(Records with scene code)
☆ ☆ ☆

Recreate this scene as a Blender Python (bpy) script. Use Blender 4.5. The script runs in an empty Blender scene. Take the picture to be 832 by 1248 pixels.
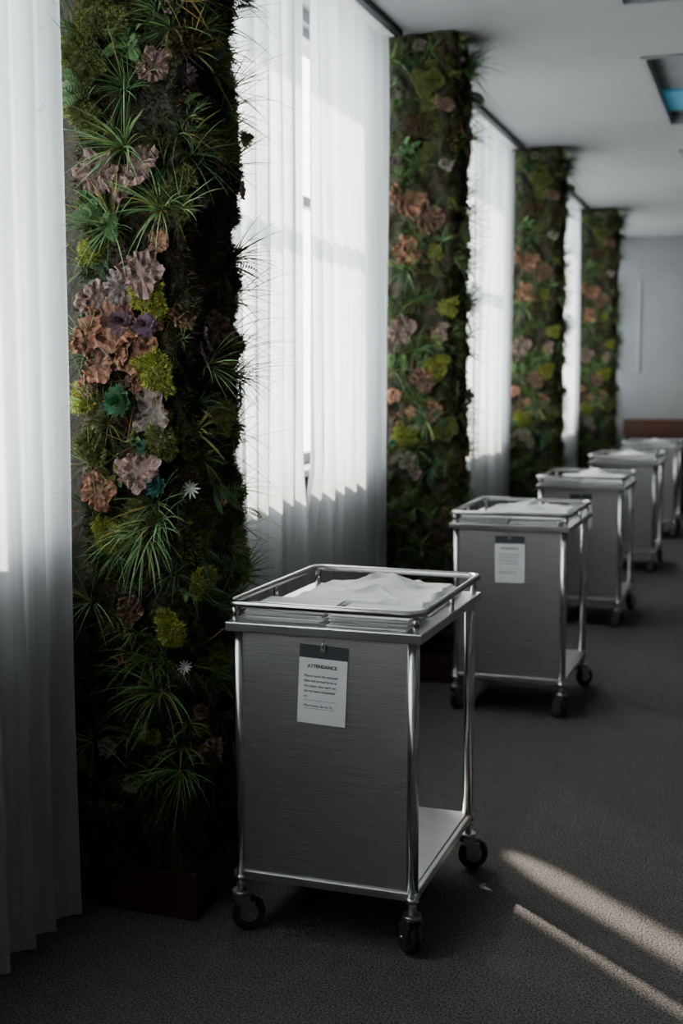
import bpy, bmesh, math, random
from mathutils import Vector, Matrix, noise, Euler
R = random.Random(7)
S = bpy.context.scene
COL = S.collection
CEIL = 3.255

# ---------------------------------------------------------------- materials
def mat(name):
    m = bpy.data.materials.new(name); m.use_nodes = True
    nt = m.node_tree
    b = nt.nodes['Principled BSDF']
    return m, nt, b
def N(nt, t, **kw):
    n = nt.nodes.new(t)
    for k, v in kw.items():
        if k in n.inputs: n.inputs[k].default_value = v
        else: setattr(n, k, v)
    return n
def noisy(name, c1, c2, scale=10, rough=.6, metal=0, bump=0, bscale=None, stretch=(1,1,1), detail=4, coords='Object'):
    m, nt, b = mat(name)
    tc = N(nt, 'ShaderNodeTexCoord'); mp = N(nt, 'ShaderNodeMapping')
    mp.inputs['Scale'].default_value = stretch
    nt.links.new(tc.outputs[coords], mp.inputs['Vector'])
    n = N(nt, 'ShaderNodeTexNoise', Scale=scale, Detail=detail)
    nt.links.new(mp.outputs[0], n.inputs['Vector'])
    r = N(nt, 'ShaderNodeValToRGB')
    r.color_ramp.elements[0].position = .3; r.color_ramp.elements[1].position = .7
    r.color_ramp.elements[0].color = (*c1, 1); r.color_ramp.elements[1].color = (*c2, 1)
    nt.links.new(n.outputs['Fac'], r.inputs[0]); nt.links.new(r.outputs[0], b.inputs['Base Color'])
    b.inputs['Roughness'].default_value = rough; b.inputs['Metallic'].default_value = metal
    if bump:
        n2 = N(nt, 'ShaderNodeTexNoise', Scale=bscale or scale, Detail=3)
        nt.links.new(mp.outputs[0], n2.inputs['Vector'])
        bp = N(nt, 'ShaderNodeBump', Strength=bump, Distance=.01)
        nt.links.new(n2.outputs['Fac'], bp.inputs['Height']); nt.links.new(bp.outputs[0], b.inputs['Normal'])
    return m
M = {}
def carpet():
    m = noisy('carpet_grey', (.022,.021,.021), (.175,.167,.164), 170, .95, 0, 1, 150, detail=5)
    nt=m.node_tree; r=[n for n in nt.nodes if n.type=='VALTORGB'][0]; r.color_ramp.elements[0].position=.34; r.color_ramp.elements[1].position=.66
    # broad, faint wear variation
    b=nt.nodes['Principled BSDF']; tc=N(nt,'ShaderNodeTexCoord'); n=N(nt,'ShaderNodeTexNoise',Scale=14,Detail=6,Roughness=.7)
    nt.links.new(tc.outputs['Object'],n.inputs['Vector']); mr=N(nt,'ShaderNodeMapRange'); mr.inputs['To Min'].default_value=.72; mr.inputs['To Max'].default_value=1.28
    nt.links.new(n.outputs['Fac'],mr.inputs['Value']); vm=N(nt,'ShaderNodeVectorMath',operation='SCALE')
    nt.links.new(r.outputs[0],vm.inputs[0]); nt.links.new(mr.outputs[0],vm.inputs['Scale']); nt.links.new(vm.outputs[0],b.inputs['Base Color'])
    b.inputs['Specular IOR Level'].default_value=.2
    return m
M['carpet'] = carpet()
M['wall'] = noisy('wall_paint', (.27,.275,.28), (.31,.315,.32), 3, .85)
M['wall_dark'] = noisy('wall_panelling_dark', (.13,.125,.12), (.17,.165,.16), 3, .8)
M['ceil'] = noisy('ceiling_paint', (.34,.343,.345), (.38,.383,.385), 2, .9)
M['frame'] = noisy('window_frame_metal', (.3,.31,.32), (.36,.37,.38), 6, .5, .1)
M['track'] = noisy('dark_track', (.02,.02,.022), (.03,.03,.032), 6, .5, .3)
M['plinth'] = noisy('plinth_wood', (.035,.012,.009), (.07,.021,.014), 4, .5, 0, .1, 30, (1,1,8))
M['wood'] = noisy('sideboard_wood', (.06,.022,.014), (.10,.036,.022), 3, .45, 0, .1, 20, (1,8,8))
M['darkwood'] = noisy('dark_wood', (.012,.009,.009), (.02,.014,.013), 3, .5, 0, .1, 20, (1,8,8))
M['steel'] = noisy('brushed_steel', (.50,.50,.495), (.68,.68,.675), 6, .38, 1, .12, 40, (1,1,40))
M['steel_side'] = noisy('satin_steel', (.6,.6,.6), (.72,.72,.72), 12, .28, 1, .03, 60)
M['tube'] = noisy('polished_tube', (.55,.55,.54), (.66,.66,.65), 8, .18, 1)
M['rubber'] = noisy('caster_rubber', (.012,.012,.013), (.02,.02,.021), 30, .55)
M['zinc'] = noisy('caster_zinc', (.3,.3,.31), (.42,.42,.43), 20, .35, 1)
M['linen'] = noisy('white_linen', (.86,.865,.87), (.92,.925,.93), 8, .9, 0, .15, 300)
M['paper'] = noisy('white_paper', (.80,.81,.82), (.88,.88,.89), 5, .8)
M['header'] = noisy('tag_header', (.035,.045,.05), (.05,.06,.065), 20, .6)
M['ink'] = noisy('ink', (.03,.03,.035), (.06,.06,.065), 20, .8)
M['soil'] = noisy('soil_core', (.008,.007,.005), (.022,.018,.01), 25, .95, 0, 1, 60)

# curtain
def curtain_mat():
    m = bpy.data.materials.new('sheer_fabric'); m.use_nodes = True; nt = m.node_tree
    nt.nodes.clear()
    out = N(nt,'ShaderNodeOutputMaterial')
    d = N(nt,'ShaderNodeBsdfDiffuse'); d.inputs[0].default_value=(.62,.635,.64,1)
    t = N(nt,'ShaderNodeBsdfTranslucent')
    tr = N(nt,'ShaderNodeBsdfTransparent'); tr.inputs[0].default_value=(1,1,1,1)
    tc = N(nt,'ShaderNodeTexCoord'); mp=N(nt,'ShaderNodeMapping'); mp.inputs['Scale'].default_value=(60,60,1.0)
    nz = N(nt,'ShaderNodeTexNoise', Scale=4, Detail=3)
    nt.links.new(tc.outputs['Object'], mp.inputs[0]); nt.links.new(mp.outputs[0], nz.inputs['Vector'])
    # fold shading put into the cloth colour: lighter and darker vertical bands
    mp2=N(nt,'ShaderNodeMapping'); mp2.inputs['Scale'].default_value=(3,14,.25)
    nz2 = N(nt,'ShaderNodeTexNoise', Scale=1.6, Detail=4, Roughness=.65)
    nt.links.new(tc.outputs['Object'], mp2.inputs[0]); nt.links.new(mp2.outputs[0], nz2.inputs['Vector'])
    rp=N(nt,'ShaderNodeValToRGB'); rp.color_ramp.elements[0].position=.32; rp.color_ramp.elements[1].position=.66
    rp.color_ramp.elements[0].color=(.46,.485,.49,1); rp.color_ramp.elements[1].color=(.86,.89,.89,1)
    nt.links.new(nz2.outputs['Fac'], rp.inputs[0]); nt.links.new(rp.outputs[0], t.inputs[0])
    mr = N(nt,'ShaderNodeMapRange'); mr.inputs['To Min'].default_value=.48; mr.inputs['To Max'].default_value=.66
    nt.links.new(nz.outputs['Fac'], mr.inputs['Value'])
    m1 = N(nt,'ShaderNodeMixShader'); nt.links.new(mr.outputs[0], m1.inputs[0])
    nt.links.new(d.outputs[0], m1.inputs[1]); nt.links.new(t.outputs[0], m1.inputs[2])
    m2 = N(nt,'ShaderNodeMixShader'); m2.inputs[0].default_value=.025
    nt.links.new(m1.outputs[0], m2.inputs[1]); nt.links.new(tr.outputs[0], m2.inputs[2])
    nt.links.new(m2.outputs[0], out.inputs['Surface'])
    return m
M['curtain'] = curtain_mat()
def foliage_mat():
    m, nt, b = mat('foliage')
    a = N(nt,'ShaderNodeAttribute'); a.attribute_name='leafcol'
    nz = N(nt,'ShaderNodeTexNoise', Scale=60, Detail=2)
    tc = N(nt,'ShaderNodeTexCoord'); nt.links.new(tc.outputs['Object'], nz.inputs['Vector'])
    mr = N(nt,'ShaderNodeMapRange'); mr.inputs['To Min'].default_value=.6; mr.inputs['To Max'].default_value=1.4
    nt.links.new(nz.outputs['Fac'], mr.inputs['Value'])
    vm = N(nt,'ShaderNodeVectorMath', operation='SCALE')
    nt.links.new(a.outputs['Color'], vm.inputs[0]); nt.links.new(mr.outputs[0], vm.inputs['Scale'])
    nt.links.new(vm.outputs[0], b.inputs['Base Color']); b.inputs['Roughness'].default_value=.6
    b.inputs['Specular IOR Level'].default_value=.3
    return m
M['foliage'] = foliage_mat()

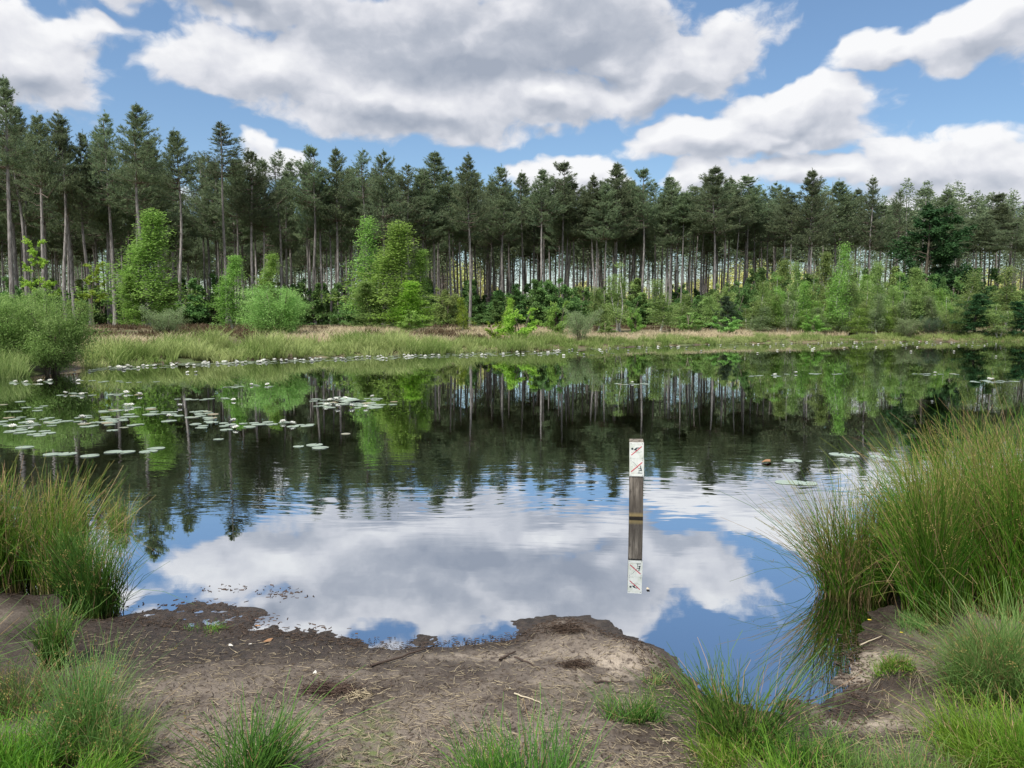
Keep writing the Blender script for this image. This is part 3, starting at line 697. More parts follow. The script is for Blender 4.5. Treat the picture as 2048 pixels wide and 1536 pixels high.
# birch thicket on the right bank
thick_px = [1520, 1541, 1560, 1590, 1606, 1628, 1650, 1676, 1690, 1712, 1735, 1752, 1780, 1800, 1826, 1850, 1878, 1905]
thick_top = [560, 548, 515, 520, 560, 545, 500, 482, 515, 530, 545, 520, 570, 540, 530, 560, 575, 590]
for i, (px, tp) in enumerate(zip(thick_px, thick_top)):
    nbv = 'beside the pines' if i < 6 else ('in its tallest middle part' if i < 12 else 'in its lower right part')
    pl('birch_tree', B[[2, 3, 1, 2][i % 4]], px, tp, 66 + (i * 37 % 7), 'slim birch of the thicket on the right bank, ' + nbv, halfw=26, group='birches of the right bank thicket ' + nbv,
       mat_=[M_BIRCHD, M_BIRCH, M_BIRCHD][i % 3])
for i in range(22):
    px = 1500 + i * 19 + random.uniform(-8, 8)
    pl('birch_tree', B[[3, 2][i % 2]], px, random.uniform(575, 620), 64.5 + random.uniform(0, 1.8), 'low twiggy young birch at the foot of the right bank thicket',
       halfw=random.uniform(18, 26), group='low birches at the foot of the thicket', mat_=[M_BIRCHD, M_GREYW, M_BIRCH][i % 3])
# willows and bushes
pl('willow_bush', W_[0], 553, 556, 47, 'round pale green willow standing on the bank left of centre', cat='shrub', halfw=64, base_py=676)
pl('willow_bush', W_[2], 25, 562, 25.0, 'large willow cut by the left edge, beside the reeds', cat='shrub', halfw=78, base_py=728)
pl('willow_bush', W_[0], 105, 568, 24.6, 'large rounded willow overhanging the water at left', cat='shrub', halfw=72, base_py=742)
pl('willow_bush', W_[2], -80, 575, 26, 'willow mostly outside the left edge', cat='shrub', halfw=90)
pl('willow_bush', W_[1], 334, 606, 48, 'thin grey willow bush before the tall left birch', cat='shrub', halfw=38, base_py=682)
pl('willow_bush', W_[1], 1160, 610, 48.5, 'small round grey green willow by the water at centre', cat='shrub', halfw=36, base_py=684, mat_=M_GREYW)
pl('willow_bush', W_[1], 1815, 630, 62.8, 'low round willow at the foot of the right thicket', cat='shrub', halfw=28, base_py=670)
pl('willow_bush', W_[1], 1858, 628, 63.5, 'low blue green willow next to the round one at right', cat='shrub', halfw=20, mat_=M_BLUEG, base_py=670)
pl('willow_bush', W_[1], 1900, 606, 64, 'brownish twiggy bush ending the right thicket', cat='shrub', halfw=26, base_py=670, mat_=M_BIRCHD)
pl('young_oak', YOK, 84, 470, 54, 'young yellow green oak left of the first birch', halfw=36, mat_=M_BIRCHY)
pl('young_oak', YOK, 192, 520, 56, 'smaller young oak with open tiers above the big willow', halfw=32, mat_=M_BIRCHY)
pl('leafy_bush', S[1], 1040, 612, 46, 'bright yellow green bush on the bank at centre', cat='shrub', halfw=38, base_py=680)
pl('leafy_bush', S[1], 990, 640, 50, 'small bright bush left of the centre bush', cat='shrub', halfw=18)
pl('leafy_bush', S[1], 1116, 598, 56, 'taller green bush behind the small grey willow', cat='shrub', halfw=26, mat_=M_BIRCH)
pl('leafy_bush', S[1], 1268, 612, 60, 'green bush at the foot of the white stemmed birch', cat='shrub', halfw=16, mat_=M_BIRCH)
pl('leafy_bush', S[1], 1378, 622, 63, 'pale green bush, left of two on the dry grass', cat='shrub', halfw=34, mat_=M_WILLOW)
pl('leafy_bush', S[1], 1452, 630, 63, 'pale green bush, right of two on the dry grass', cat='shrub', halfw=30, mat_=M_WILLOW)
pl('leafy_bush', S[1], 820, 618, 56, 'leafy bush under the central birch group', cat='shrub', halfw=34, mat_=M_BIRCH)
pl('leafy_bush', S[1], 200, 655, 44, 'low bush right of the large overhanging willow', cat='shrub', halfw=18, mat_=M_BIRCHD)
pl('leafy_bush', S[1], 1622, 628, 63.5, 'bright low bush in front of the thicket birches', cat='shrub', halfw=24, mat_=M_BIRCH)
pl('leafy_bush', S[1], 1210, 640, 58, 'low bush between the small willow and the white stemmed birch', cat='shrub', halfw=22, mat_=M_BIRCHD)
pl('young_spruce', CON, 1452, 590, 72, 'small blue green spruce below the rounded pine', halfw=24)
pl('young_spruce', CON, 1950, 585, 64, 'dark bushy conifer at the right end of the bank', halfw=42, mat_=M_OAK)
pl('young_spruce', CON, 2036, 600, 63, 'dark conifer bush cut by the right edge', halfw=36, mat_=M_OAK)
pl('birch_tree', B[3], 1992, 606, 62.5, 'small rounded birch between the two dark conifer bushes', halfw=26, mat_=M_BIRCHD)
pl('birch_tree', B[2], 1935, 540, 70, 'birch behind the dark bushy conifer at right', halfw=30, mat_=M_BIRCHD)
pl('birch_tree', B[2], 2010, 530, 72, 'birch beyond the right edge conifer bush', halfw=34, mat_=M_BIRCHD)
pl('oak_tree', OAK, 1845, 400, 92, 'large dark green oak standing among the pines at right', halfw=72)
# undergrowth in the wood
for i in range(150):
    px = -30 + i * 14.1 + random.uniform(-9, 9); Yd = random.uniform(80, 112)
    tp = 580 + random.uniform(-30, 24) - (22 if px > 1500 else 0) - (10 if 360 < px < 500 else 0)
    z = 'left' if px < 700 else ('middle' if px < 1400 else 'right')
    pl('undergrowth_shrub', S[random.choice((0, 2, 2))], px, tp, Yd, f'dark green shrub under the pines {mark(px)}', cat='shrub', group=f'undergrowth {mark(px)}',
       halfw=random.uniform(26, 44), mat_=random.choice((M_DARK, M_DARK, M_DARK, M_BIRCHD)))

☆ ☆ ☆

AIM: Copy each line of the listing that contains the string "pixels".

PROBLEM SOLUTION:
Recreate this scene as a Blender Python (bpy) script. Use Blender 4.5. The script runs in an empty Blender scene. Take the picture to be 832 by 1248 pixels.
Keep writing the Blender script for this image. This is part 3, starting at line 697. More parts follow. The script is for Blender 4.5. Treat the picture as 2048 pixels wide and 1536 pixels high.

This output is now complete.